─── PROVIDED DATA
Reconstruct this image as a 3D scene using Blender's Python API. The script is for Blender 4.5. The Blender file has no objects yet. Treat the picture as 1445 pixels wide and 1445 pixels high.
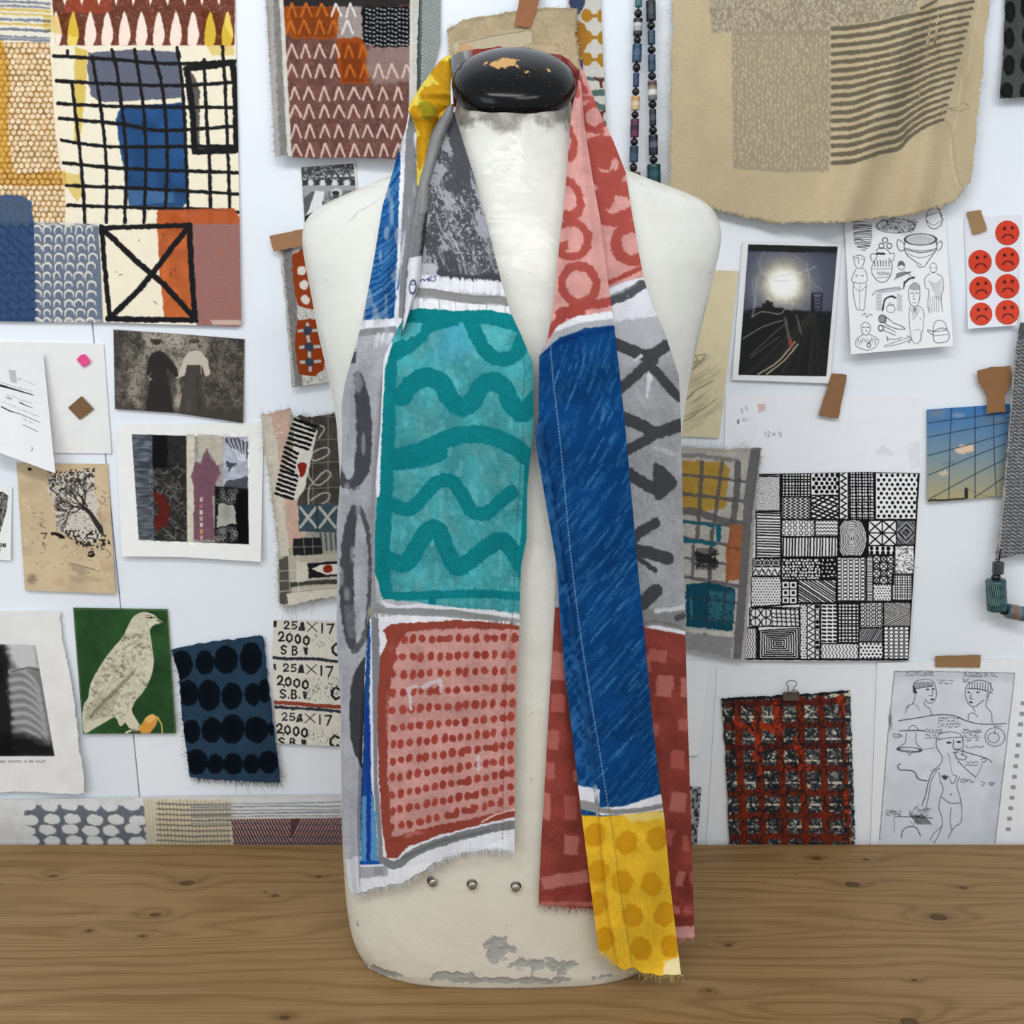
import bpy, math, random
import numpy as np
from mathutils import Vector, Matrix, Euler
from mathutils.bvhtree import BVHTree
R = math.radians
sc = bpy.context.scene
C = sc.collection
# ---------------------------------------------------------------- camera
F_PX, CX, PITCH, CAM_Z, TABLE_Z = 1480.0, 722.5, R(11.5), 1.479, 0.75
cam_d = bpy.data.cameras.new('camera'); cam = bpy.data.objects.new('camera', cam_d); C.objects.link(cam)
cam_d.sensor_width = 36; cam_d.lens = F_PX / 1445 * 36; cam_d.clip_start = .02
cam.location = (0, 0, CAM_Z); cam.rotation_euler = (R(90) - PITCH, 0, 0)
sc.camera = cam
# ---------------------------------------------------------------- world, lights, exposure
sc.view_settings.view_transform = 'Standard'; sc.view_settings.look = 'None'
sc.view_settings.exposure = 0.0; sc.view_settings.gamma = 1; sc.view_settings.use_curve_mapping = False
w = bpy.data.worlds.new('world'); sc.world = w; w.use_nodes = True
bg = w.node_tree.nodes['Background']; bg.inputs[0].default_value = (.90, .95, 1.0, 1); bg.inputs[1].default_value = .63
def area(name, loc, target, sx, sy, power, col=(1, 1, 1)):
    l = bpy.data.lights.new(name, 'AREA'); l.shape = 'RECTANGLE'; l.size = sx; l.size_y = sy; l.energy = power; l.color = col
    o = bpy.data.objects.new(name, l); C.objects.link(o); o.location = loc
    o.rotation_euler = (Vector(target) - Vector(loc)).to_track_quat('-Z', 'Y').to_euler()
    return o
area('ceiling_tube_light', (-.35, -.35, 2.75), (0, 1.2, 1.2), 1.5, .22, 16, (1, .985, .95))
area('ceiling_tube_light', (.9, -1.2, 2.8), (0, 1.2, 1.2), 1.4, .3, 15, (1, .985, .95))
area('side_fill_light', (-1.9, -.9, 1.9), (0, 1.3, 1.2), 1.2, 1.2, 14, (.92, .96, 1))  # unseen soft fill added on the left to even out the light
# ---------------------------------------------------------------- pixel of the photograph -> point at a given distance Y
CP, SP = math.cos(PITCH), math.sin(PITCH)
def unp(px, py, Y):
    px = np.asarray(px, float); py = np.asarray(py, float); Y = np.asarray(Y, float)
    x = (px - CX) / F_PX; y = (py - CX) / F_PX
    dy = CP - y * SP; dz = -SP - y * CP
    t = Y / dy
    return np.stack(np.broadcast_arrays(x * t, Y, CAM_Z + dz * t), -1)
def ytab(py):
    y = (np.asarray(py, float) - CX) / F_PX
    dz = np.minimum(-SP - y * CP, -1e-3)
    return np.minimum((CAM_Z - TABLE_Z) * (CP - y * SP) / -dz, 50)
def P3(px, py, Y): return Vector(unp(px, py, Y).tolist())
WALL_Y, TAB_BACK = 1.325, 1.313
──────
EXERCISE GOAL: Exclude every picture and copy the remaining data exactly.

ANSWER TO THE PROBLEM:
Reconstruct this image as a 3D scene using Blender's Python API. The script is for Blender 4.5. The Blender file has no objects yet. Treat the picture as 1445 pixels wide and 1445 pixels high.
import bpy, math, random
import numpy as np
from mathutils import Vector, Matrix, Euler
from mathutils.bvhtree import BVHTree
R = math.radians
sc = bpy.context.scene
C = sc.collection
# ---------------------------------------------------------------- camera
F_PX, CX, PITCH, CAM_Z, TABLE_Z = 1480.0, 722.5, R(11.5), 1.479, 0.75
cam_d = bpy.data.cameras.new('camera'); cam = bpy.data.objects.new('camera', cam_d); C.objects.link(cam)
cam_d.sensor_width = 36; cam_d.lens = F_PX / 1445 * 36; cam_d.clip_start = .02
cam.location = (0, 0, CAM_Z); cam.rotation_euler = (R(90) - PITCH, 0, 0)
sc.camera = cam
# ---------------------------------------------------------------- world, lights, exposure
sc.view_settings.view_transform = 'Standard'; sc.view_settings.look = 'None'
sc.view_settings.exposure = 0.0; sc.view_settings.gamma = 1; sc.view_settings.use_curve_mapping = False
w = bpy.data.worlds.new('world'); sc.world = w; w.use_nodes = True
bg = w.node_tree.nodes['Background']; bg.inputs[0].default_value = (.90, .95, 1.0, 1); bg.inputs[1].default_value = .63
def area(name, loc, target, sx, sy, power, col=(1, 1, 1)):
    l = bpy.data.lights.new(name, 'AREA'); l.shape = 'RECTANGLE'; l.size = sx; l.size_y = sy; l.energy = power; l.color = col
    o = bpy.data.objects.new(name, l); C.objects.link(o); o.location = loc
    o.rotation_euler = (Vector(target) - Vector(loc)).to_track_quat('-Z', 'Y').to_euler()
    return o
area('ceiling_tube_light', (-.35, -.35, 2.75), (0, 1.2, 1.2), 1.5, .22, 16, (1, .985, .95))
area('ceiling_tube_light', (.9, -1.2, 2.8), (0, 1.2, 1.2), 1.4, .3, 15, (1, .985, .95))
area('side_fill_light', (-1.9, -.9, 1.9), (0, 1.3, 1.2), 1.2, 1.2, 14, (.92, .96, 1))  # unseen soft fill added on the left to even out the light
# ---------------------------------------------------------------- pixel of the photograph -> point at a given distance Y
CP, SP = math.cos(PITCH), math.sin(PITCH)
def unp(px, py, Y):
    px = np.asarray(px, float); py = np.asarray(py, float); Y = np.asarray(Y, float)
    x = (px - CX) / F_PX; y = (py - CX) / F_PX
    dy = CP - y * SP; dz = -SP - y * CP
    t = Y / dy
    return np.stack(np.broadcast_arrays(x * t, Y, CAM_Z + dz * t), -1)
def ytab(py):
    y = (np.asarray(py, float) - CX) / F_PX
    dz = np.minimum(-SP - y * CP, -1e-3)
    return np.minimum((CAM_Z - TABLE_Z) * (CP - y * SP) / -dz, 50)
def P3(px, py, Y): return Vector(unp(px, py, Y).tolist())
WALL_Y, TAB_BACK = 1.325, 1.313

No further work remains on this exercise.